Rametta era un lavoratore, aveva il piccone in mano, spaccava le pietre della solfara. Giorno dopo giorno, anno dopo anno. Era in trincea nella sua guerra alla sopravvivenza. Guadagnava poco, e quel poco non lo spendeva nelle osterie, non beveva vino, non cercava di dimenticare il peso della sua vita tra le braccia di una puttana.  Rametta lavorava duro e risparmiava ogni soldo per riscattare la sua condizione di servitù. Era un lavoratore, poi a poco a poco, sacrificando ogni piacere, ha iniziato ad accumulare sempre più danaro, ha iniziato a scalare la vetta, è diventato capocantiere mentre i soldi si ammucchiavano sempre di più fino a diventare usuraio, fino a prendere per il collo il suo padrone, il Barone proprietario della solfara in cui ha lavorato per anni.

Il barone non ha saputo gestire la sua impresa e adesso il suo lavoratore se la prende. Il barone non può più pagare i debiti contratti con Rametta e alla fine è costretto a cedergli la solfara.

Il piccone è diventato cappello.

Cosa accade quando un lavoratore conquista la poltrona?
Verga pone questa domanda ad inizio secolo. Questa domanda che ancora ci appartiene e che ci riguarderà ancora per anni. Rametta si trasforma nel peggior padrone: non vuole aumentare il salario dei lavoratori ridotti alla fame, non vuole perdere nulla di ciò che ha accumulato. È il suo momento di afferrare tutto ciò per cui ha patito per anni il peso della rinuncia. “Che vadano tutti al diavolo, che si scannino tra loro!”

La verità atroce che ci consegna Verga in questa opera, una verità amara, è che i capipopolo incitano alla rivolta solo per un guadagno personale.

 

(1)La figura di Luciano, al cui amore cede la figlia del padrone, Lisa, è ascrivibile al movimento dei Fasci siciliani.
Il movimento nacque il 1° maggio del 1891, a Catania, per volere di Giuseppe De Felice Giuffrida. Libertari, democratici e socialisti di ispirazione aderirono ai fasci, alla fine dell’Ottocento, sia il proletariato urbano che, poi, gli operai agricoli e i minatori (compresi gli zolfatari).

I Fasci siciliani dei lavoratori, delusi dall’innovazione che avrebbe dovuto far seguito all’Unità di Italia, lottarono per richiedere maggiore equità e finalmente il superamento del sistema di stampo feudale ancora vivo in Sicilia. In particolare, nelle richieste del movimento c’erano la riforma fiscale, la revisione dei patti agrari, per l’abolizione delle gabelle (imposte indirette su merci e scambi) e, infine, la redistribuzione delle terre.

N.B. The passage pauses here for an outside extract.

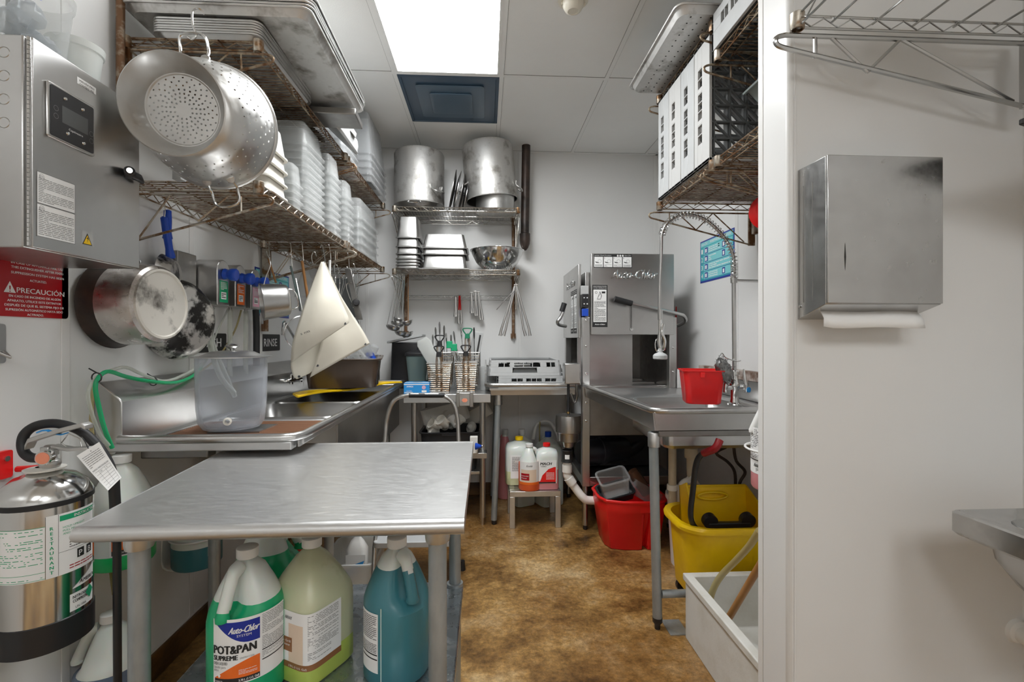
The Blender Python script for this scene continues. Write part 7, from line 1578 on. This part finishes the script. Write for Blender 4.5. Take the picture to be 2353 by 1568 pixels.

Il movimento fu contrastato militarmente, con decine di morti, dalcgoverno Giolitti  e poi da quello di Francesco Crispi, sotto l’egida di  Re Umberto. La vicenda si concluse nel 1894 con lo scioglimento del movimento e l’arresto (più avanti mutato in amnistia) dei capi e dei responsabili del movimento.